Inconsistent carbon reporting prevents investors from comparing companies

Carbon reporting from the world’s 250 biggest companies is so inconsistent as to make it virtually impossible for investors to compare one company’s performance with another, according to a study by KPMG.

More than half (53 percent) of companies state carbon reduction targets in their financial and corporate responsibility reports but two thirds of those reporting give no explanation of why they chose the targets, the study says.

While 84 percent of companies report on carbon emissions from their own operations and 79 percent disclose emissions levels from purchased power, this drops to 50 percent reporting on emissions in their supply chains while only 7 percent give any information on emissions from use of their products or services. Around half of the companies that mention carbon emissions in their reports refer readers to information from sources such as the Carbon Disclosure Project. 

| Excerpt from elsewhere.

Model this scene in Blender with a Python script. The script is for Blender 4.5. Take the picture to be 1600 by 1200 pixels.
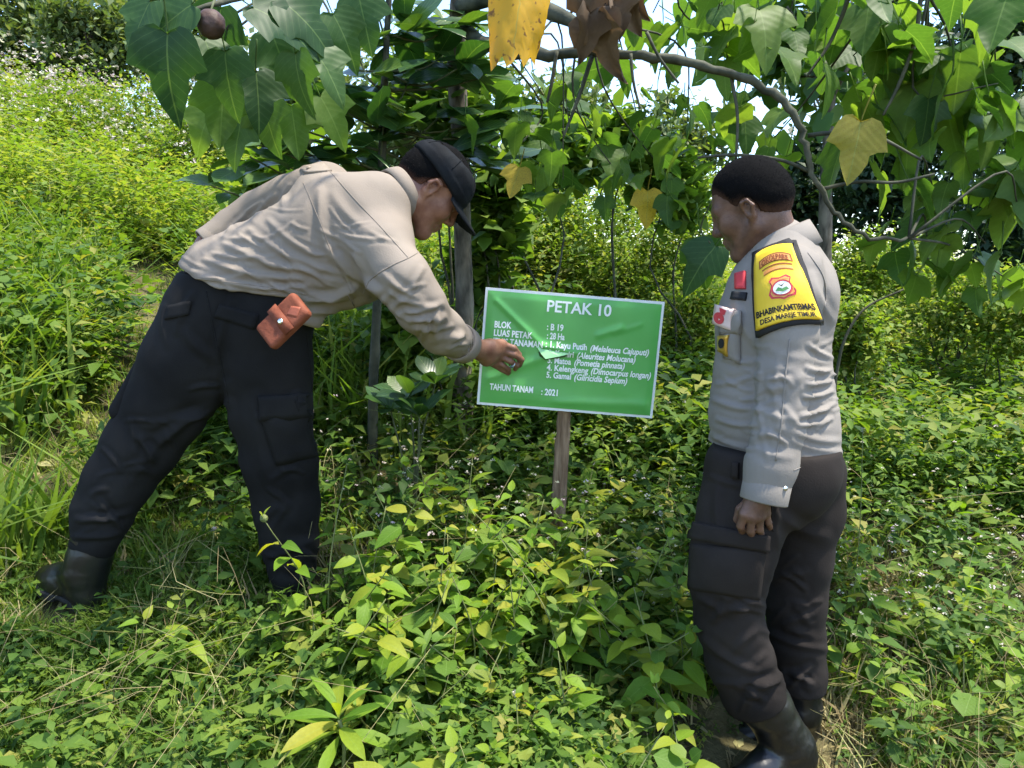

‘All stakeholders should be able to access good-quality, comparable information on a company’s carbon performance quickly and easily from the company’s annual financial or corporate responsibility reports. That is simply not the case today,’ says Wim Bartels, KPMG’s global head of sustainability reporting, in a press release. ‘There is a clear need for improvement, and global reporting guidelines on carbon could help to address this problem.’

The study outlines three basic principles that companies should follow when reporting on carbon emissions. First, companies should be clear about whether they consider climate change and carbon emissions as material issues, the study authors write. If they consider them material, they should describe which sources of their emissions they consider most important, provide data with third-party assurance and demonstrate that they monitor emissions regularly.

For the second principle, KPMG says companies should disclose clear carbon reduction targets and measure their performance against them. Emissions reduction targets should cover a period of at least five years to show companies are committed to long-term improvement, the authors write.

The third principle calls on companies to explain clearly how they benefit from reducing emissions. The report also says the information should be set out in financial or integrated reports as well as in stand-alone corporate responsibility or sustainability reports.